Broadcaster Marco LaNave Leans on Audio-Technica BPHS1 Broadcast Stereo Headset

Over the past 10 years, broadcaster Marco LaNave has called minor league baseball games in Davenport, IA, Jacksonville, FL, and currently in Akron, OH, where he handles the play-by-play duties for the Akron RubberDucks, the Double-A affiliate of the Cleveland Indians. For headphone monitoring and to mic his voice, LaNave relies on the BPHS1 Broadcast Stereo Headset from Audio-Technica, a leading innovator in transducer technology for over 50 years.

“I had the experience when I was 11 years old of being up in the radio booth, on-air with my hometown baseball team,” LaNave recalls. That broadcast with the St. Cloud River Bats, a summer collegiate team in the Northwoods League, started him on the path to his current career. “I was always a baseball fan from childhood through high school and college,” LaNave says. “And when it turned out that I wasn’t good enough to play baseball, the next best thing was to be around the game, describing it, calling the action.” As the teams LaNave has professionally announced for thus far are filled with players hoping for their shot at Major League Baseball, with his own progression through calling farm team games, the announcer is himself hoping to reach the majors.

LaNave and his partner, Jim Clark, have a goal of making the players and coaches “come to life a little bit for those listening to a game or watching online,” he states. “To get ready for each game, obviously, there’s the equipment and technical setup. But there’s also a good degree, especially in baseball, of preparing and knowing the teams and players you’re describing.”

Radio has been famously described as “theater of the mind,” with sound the only tool available to put the listener into an event such as a baseball game. “We’re always concerned about the sound,” says LaNave, sharing that the A-T BPHS1 headset provides “a good, clear, professional sound to the broadcast. We’ve all experienced a lot of different microphones over the last year-plus with people calling in on Zoom and that sort of thing, but the BPHS1 really does give you the sound that, when people tune in, they know they’re listening to a pro sports broadcast. That’s number one: ‘What is the audience experiencing from this?’”

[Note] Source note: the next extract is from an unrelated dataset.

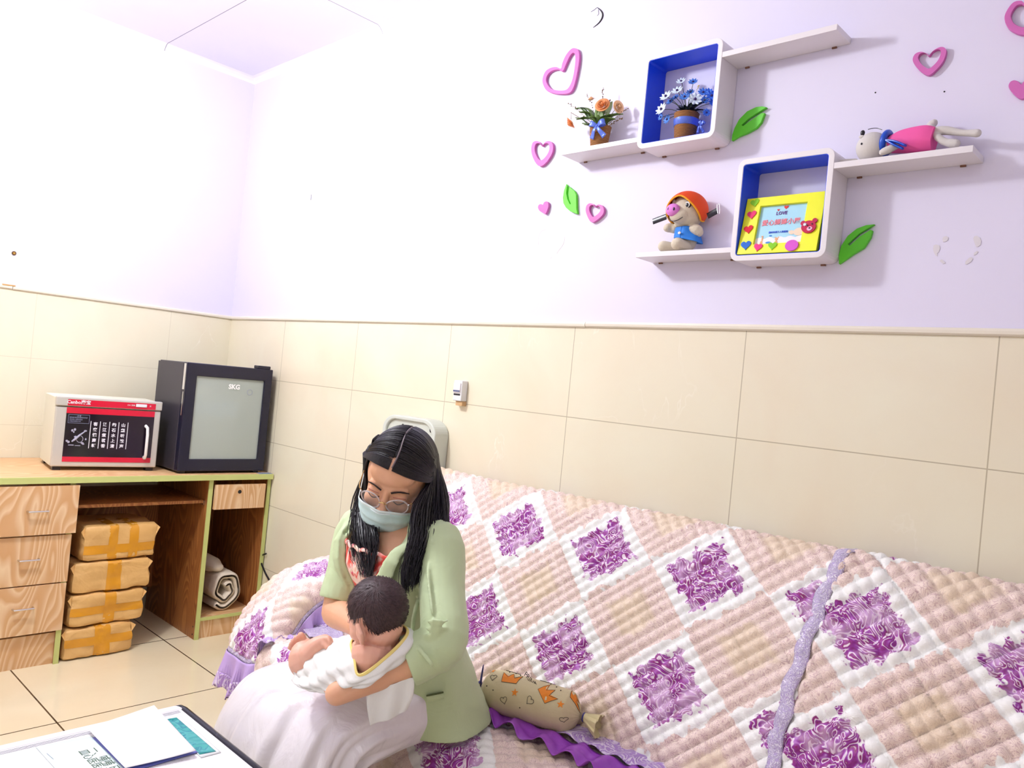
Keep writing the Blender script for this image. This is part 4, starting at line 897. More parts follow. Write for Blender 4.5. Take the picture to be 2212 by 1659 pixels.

Audio-Technica’s BPHS1 is designed for natural, highly intelligible vocal reproductions, with a cardioid mic pickup pattern to reject off-axis sounds. Its boom-mounted mic can be positioned on the left or right side. The headset’s user-replaceable, closed-back circumaural ear cups help seal out crowd noise and other background distractions, and it features an adjustable cushioned headband and a lightweight design that provides comfort when worn even through extra innings. The BPHS1 includes a detachable cable that terminates in a 3-pin XLR plug for the mic and a three-conductor, quarter-inch headphone plug.

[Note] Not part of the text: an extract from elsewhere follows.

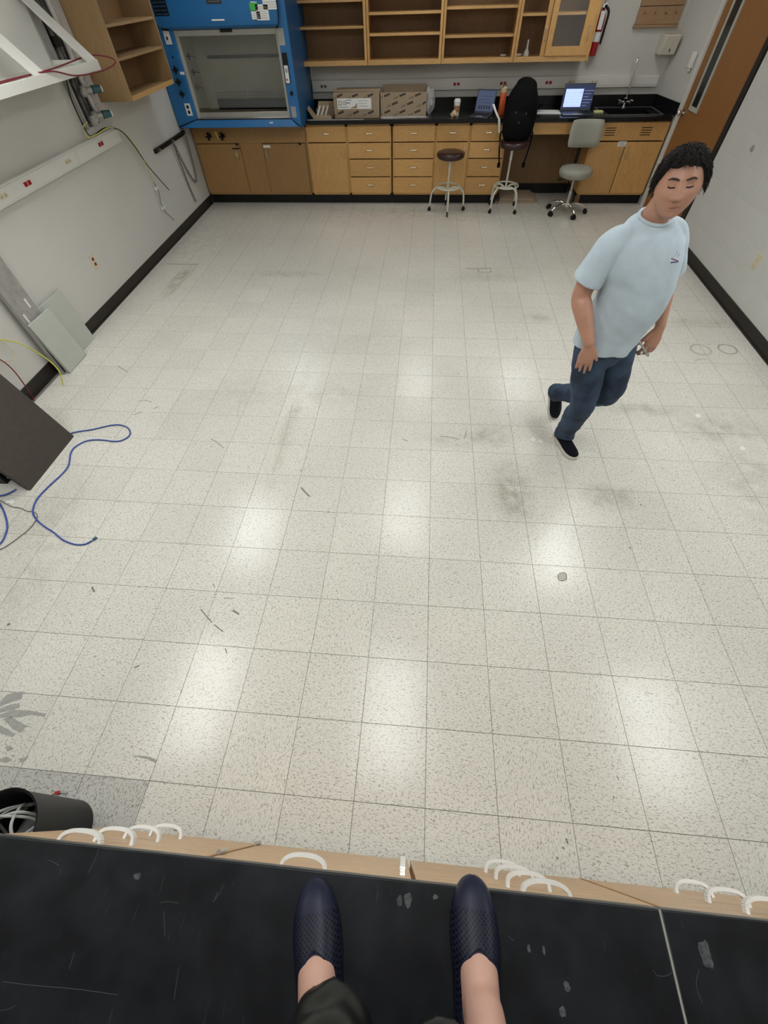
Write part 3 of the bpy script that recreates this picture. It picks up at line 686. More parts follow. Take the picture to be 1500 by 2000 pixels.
sticker(515, -12, 538, 19, 'paper', lines=5); sticker(414, 37, 438, 41, 'paper', label='narrow white label strip')
sticker(489, 3, 501, 5, 'paper')
# sash frame with its glass
sf = part('sash', MB().box(OX0-.005, OX0+.035, HF+.03, HF+.06, OZ0, OZ1).box(OX1-.035, OX1+.005, HF+.03, HF+.06, OZ0, OZ1)
     .box(OX0+.035, OX1-.035, HF+.03, HF+.06, OZ1-.045, OZ1), M['sash'], t, bevel=.003)
part('pane', MB().box(OX0+.035, OX1-.035, HF+.043, HF+.047, 1.10, OZ1-.045), M['glass'], sf)
part('lower_rail', MB().box(OX0+.0, OX1-.0, HF+.005, HF+.07, OZ0+.0, OZ0+.02).box(OX0+.035, OX1-.035, HF+.035, HF+.055, OZ0+.05, OZ0+.10) if False else MB().box(OX0, OX1, HF+.005, HF+.16, OZ0-.01, OZ0+.012), M['steel'], t, bevel=.002)
part('sill_plate', MB().box(OX0+.035, OX1-.035, HF+.035, HF+.05, OZ0+.008, OZ0+.062), M['steel'], t, bevel=.002)
part('sash_handle', MB().box(-2.60, -2.46, HF+.005, HF+.03, OZ1-.02, OZ1+.005), M['black'], sf, bevel=.003)
# interior
part('liner', MB().box(OX0-.20, OX1+.10, 7.83, 7.85, .93, 2.5)
     .slab([(OX0-.02, HF+.07, .93), (OX0-.02, HF+.07, 2.5), (OX0-.14, 7.83, 2.5), (OX0-.14, 7.83, .93)], (-.01,0,0))
     .slab([(OX1+.02, HF+.07, .93), (OX1+.02, HF+.07, 2.5), (OX1+.04, 7.83, 2.5), (OX1+.04, 7.83, .93)], (.01,0,0))
     .box(OX0-.14, OX1+.04, HF+.06, 7.83, 2.48, 2.5), M['hood_in'], t)
part('work_surface', MB().box(OX0-.14, OX1+.03, HF+.06, 7.83, .93, .97), M['hood_in'], t)
part('baffle_slot', MB().box(OX0+.02, OX1-.0, 7.815, 7.832, 1.455, 1.485).box(OX0+.02, OX1-.0, 7.80, 7.832, .975, 1.075), M['black'], t)
lat = MB()
for z in (1.10, 1.125, 1.155): lat.cyl((OX0+.03, 7.78, z), (OX1-.0, 7.78, z), .005, n=8)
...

“From a personal perspective,” adds LaNave, “the headset is very comfortable, and the flexibility of the microphone is nice. It packs well and, because I travel a lot, that makes a big difference. Jim Clark and I both use the headset, as does any on-air guest. The headsets have been great.”

For the next generation of broadcasters, LaNave says, “there’s more opportunity in the broadcasting landscape with the technology and the streaming platforms. There’s no reason that someone who’s interested can’t get started, practicing themselves. Calling games off of a screen is something even the pros have done. Look for hands-on experience and opportunity and start practicing. Learn to do interviews, ask people questions. And pay attention to people who do it at the highest level.”

“I have savored and enjoyed baseball every year that I’ve gotten to do it,” says LaNave. “Coming back into 2021, nothing is taken for granted. The fact that we can have people in the seats, that we can get within shouting distance of teams and players, and see them play baseball here on the field, that’s something we missed for a whole year.”